Al afrontar este arduo y difícil objetivo, debemos recordar que, a pesar de todo, tenemos a nuestra disposición algunas modestas herramientas que quizás puedan facilitarnos el camino. Estas herramientas son, básicamente, la diplomacia y los tratados internacionales. No se puede negar que, en la actualidad, existe un gran número de acuerdos internacionales con los que se intenta dar solución a algunos de los más graves problemas que nos amenazan. Se pretende con ellos, por ejemplo, proteger algunos de los más importantes recursos mundiales, resolver las necesidades más apremiantes de ciertos países y regiones o incluso, de un modo muy general, asegurar determinados derechos y aspectos fundamentales de los que depende el bienestar y la supervivencia del conjunto de la población mundial.

Sin embargo, los resultados conseguidos por ellos son casi siempre, por desgracia, bastante escasos, insuficientes e ineficaces. Esto es así, para empezar, debido a que estos acuerdos no son firmados por todos los países, no son cumplidos por todos aquellos que los firman y, además, tampoco hay una forma clara de exigir su debido cumplimiento, ni a los países que no los respetan ni a aquellos que los ignoran desde un principio.

La única solución realmente efectiva para resolver todos los problemas a que nos enfrentamos consistiría, sin duda alguna, en la creación de un gobierno y de una gobernanza de orden mundial. Es necesaria la existencia de una poderosa institución internacional que, representando de forma justa a todos los ciudadanos y países del mundo, consiga elaborar, aplicar y hacer cumplir una legislación de ámbito y alcance universal.

Es cierto que, en este momento, la Organización de las Naciones Unidas y sus respectivas agencias suponen un claro intento de crear, de alguna forma, este tipo de gobernanza. Pero, por desgracia, sus casi siempre loables propósitos acaban inevitablemente por reproducir los mismos defectos y tensiones ya existentes, las mismas estructuras de poder, la misma dominación y los mismos abusos, especialmente en relación a los pueblos más desfavorecidos.

De cualquier modo, debemos ser conscientes, ya desde un principio, de que con la existencia de un gobierno mundial tampoco se acabarían definitivamente todos nuestros problemas. Porque, desde luego, siempre existiría el peligro de que dicho gobierno, al margen de sus posibles éxitos o fracasos, acabase también por convertirse en una clásica y tradicional tiranía de las de toda la vida. Nada puede asegurarnos que la omnipresente tiranía, un modelo de dominación tan cultivado a lo largo de toda la historia, no consiguiese apoderarse también, en último término, de un tan apetecible gobierno de ámbito y escala mundial.

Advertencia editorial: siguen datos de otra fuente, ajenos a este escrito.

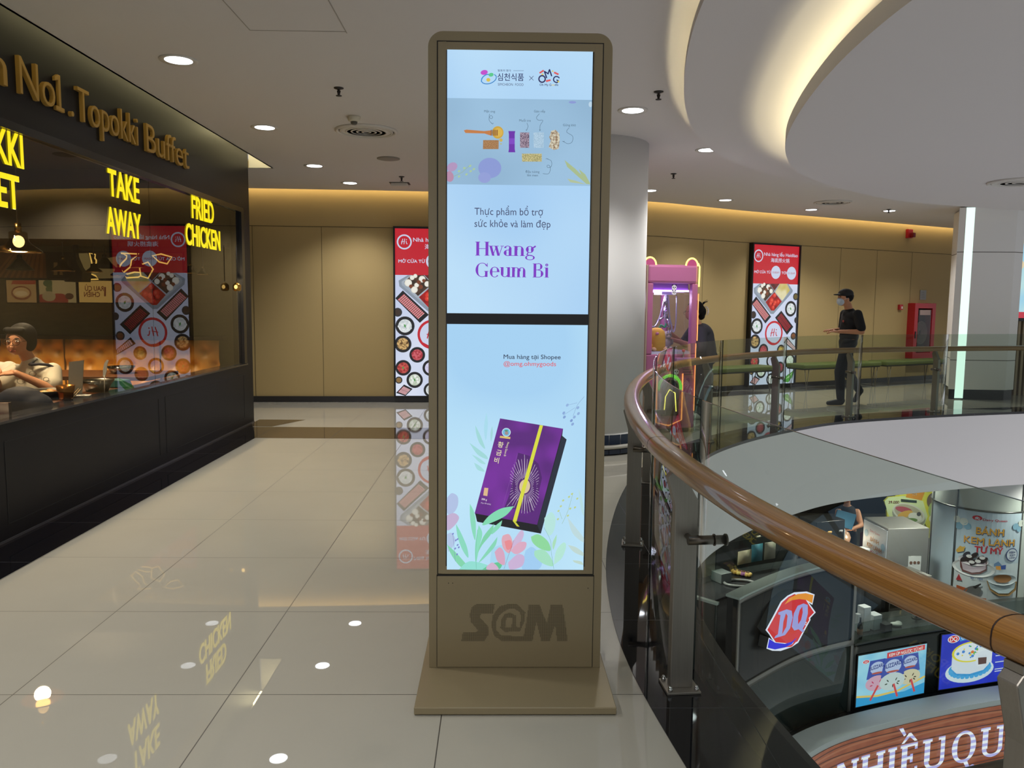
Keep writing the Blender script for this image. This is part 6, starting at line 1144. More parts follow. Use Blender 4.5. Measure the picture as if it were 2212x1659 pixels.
def d1(cv, f, w, h):
    cv.poly([f(0, 0), f(1, 0), f(1, .22), f(.7, .12), (f(.4, .14)), f(0, .2)], EE('#2f9fe0')); cv.line([f(0, .2), f(.3, .14), f(.6, .16), f(1, .34)], .03, EE('#e8c86a'))
    for x, c1, c2, sp in ((.28, '#d8a8c4', '#c93a6a', 1), (.76, '#d8cdb0', '#3a2c24', 1), (.5, '#c9d6dc', '#3a4a3a', 1.15)):
        y0 = .5 if sp == 1 else .48; cv.poly([f(x-.11*sp, .86), f(x+.11*sp, .86), f(x+.15*sp, y0), f(x-.15*sp, y0)], EE('#3a4fb0')); q = f(x, y0-.1); cv.disc(q[0], q[1], .16*w*sp, EE(c1), .15*h*sp)
        q = f(x, y0+.2); cv.disc(q[0], q[1], .105*w*sp, EE('#b9c6f0'), .12*h*sp); q = f(x-.11*sp, y0+.17); cv.text('BLIZZARD', q[0], q[1], .07*h*sp, EE('#1f2f80'), width=.22*w*sp, bold=.04, rot=.12); q = f(x, y0+.1); cv.disc(q[0], q[1], .08*w*sp, EE('#b8554a'), .02*h)
        for k in range(6): a = k*2.4; q = f(x+.08*sp*math.cos(a), y0-.12+.07*math.sin(a)); cv.disc(q[0], q[1], .02*w, EE(c2), .012*h, a)
        cv.line([f(x+.02, y0-.15), f(x+(.12 if x > .4 else -.12)*.7, y0-.42)], .035, EE('#d84a50'))
    cv.poly([f(.4, .86), f(.96, .9), f(.96, 1.0), f(.4, .97)], EE('#d83a44')); q = f(.43, .885); cv.text('KEM ÚP NGƯỢC TỪ MỸ', q[0], q[1], .06*h, EE('#f4e8ea'), width=.5*w, bold=.05, rot=.02); q = f(.1, .87); cv.disc(q[0], q[1], .05*w, EE('#e8e4f0'), .04*h); cv.disc(q[0], q[1], .042*w, EE('#d8283a'), .032*h); cv.text('DQ', q[0], q[1]-.02*h, .035*h, EE('#f0eef8'), align='c', bold=.05)
lit('light blue lit poster with three ice cream cups on the booth counter', [(95, 345), (912, 135), (850, 785), (25, 1020)], EE('#7cc4f0', '#a4dcf8'), d1)
def d2(cv, f, w, h):
    q = f(.13, .9); cv.disc(q[0], q[1], .065*w, EE('#f0eef8'), .07*h); cv.disc(q[0], q[1], .056*w, EE('#d8202e'), .06*h); cv.text('DQ', q[0], q[1]-.035*h, .075*h, EE('#f0eef8'), align='c', bold=.05); cv.poly([f(.2, .84), f(.36, .88), f(.35, .97), f(.19, .93)], EE('#3a8fe0')); q = f(.215, .87); cv.text('Cakes', q[0], q[1], .06*h, EE('#f0eef8'), width=.12*w, bold=.02, rot=.08)
    q = f(.33, .28); cv.disc(q[0], q[1], .27*w, EE('#d8e4f4'), .22*h); cv.disc(f(.33, .33)[0], f(.33, .33)[1], .235*w, EE('#3a9ae0'), .16*h)
    for k in range(14): a = PI+PI*k/13; q = f(.33+.215*math.cos(a), .31+.15*math.sin(a)); cv.disc(q[0], q[1], .024*w, EE('#48a8ea'), .03*h)
    cv.poly([f(.12, .62), f(.54, .62), f(.54, .36), f(.48, .26), f(.33, .22), f(.18, .26), f(.12, .36)], EE('#dce2f4')); q = f(.33, .63); cv.disc(q[0], q[1], .215*w, EE('#e8d83a'), .19*h); cv.disc(q[0], q[1], .19*w, EE('#e8ecf8'), .165*h)
    rnd = random.Random(9)
    for k in range(26): a = rnd.random()*2*PI; r = math.sqrt(rnd.random())*.92; q = f(.33+.17*r*math.cos(a), .63+.14*r*math.sin(a)); R_ = rnd.choice((.009, .013, .017))*w; cv.disc(q[0], q[1], R_, EE(rnd.choice(('#4a8ae0', '#e87a3a', '#5ab85a', '#e8d04a'))), R_*.8)
    cv.poly([f(.36, .6), f(.56, .66), f(.56, .4), f(.4, .34)], EE('#e4e8f8')); cv.poly([f(.4, .56), f(.5, .54), f(.5, .38), f(.41, .38)], EE('#5a3a38')); cv.poly([f(.4, .56), f(.5, .54), f(.5, .5), f(.4, .51)], EE('#dfe3f4'))
    for y, xs in ((.62, .1), (.5, .06), (.38, .14), (.25, .16), (.21, .1)): a = f(.6, y); c = f(.6+xs, y); cv.line([a, c], .014, EE('#d8dcf4'))
lit('deep blue lit poster with a spotted white cake on the booth counter', [(1085, 125), (2100, -120), (2150, 560), (1030, 760)], EE('#2236d8', '#1a2cc0'), d2)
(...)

En definitiva, aunque para muchos de nosotros nuestra supervivencia se vea ya amenazada en nuestro propio país, dentro de nuestras propias fronteras, por la existencia de una cruel y odiosa tiranía de ámbito local, resulta innegable que todos nosotros, independientemente del país o del lugar del mundo en que vivamos, nos hallamos siempre sometidos, en contra de nuestra voluntad, al indigno dictado de una omnipresente, múltiple y despreciable tiranía de ámbito internacional. Todos nosotros somos, por desgracia, súbditos, esclavos y víctimas de una mal disimulada tiranía mundial. Y con ella, tal como bajo cualquier otro tipo de tiranía, no existe ningún futuro para nosotros.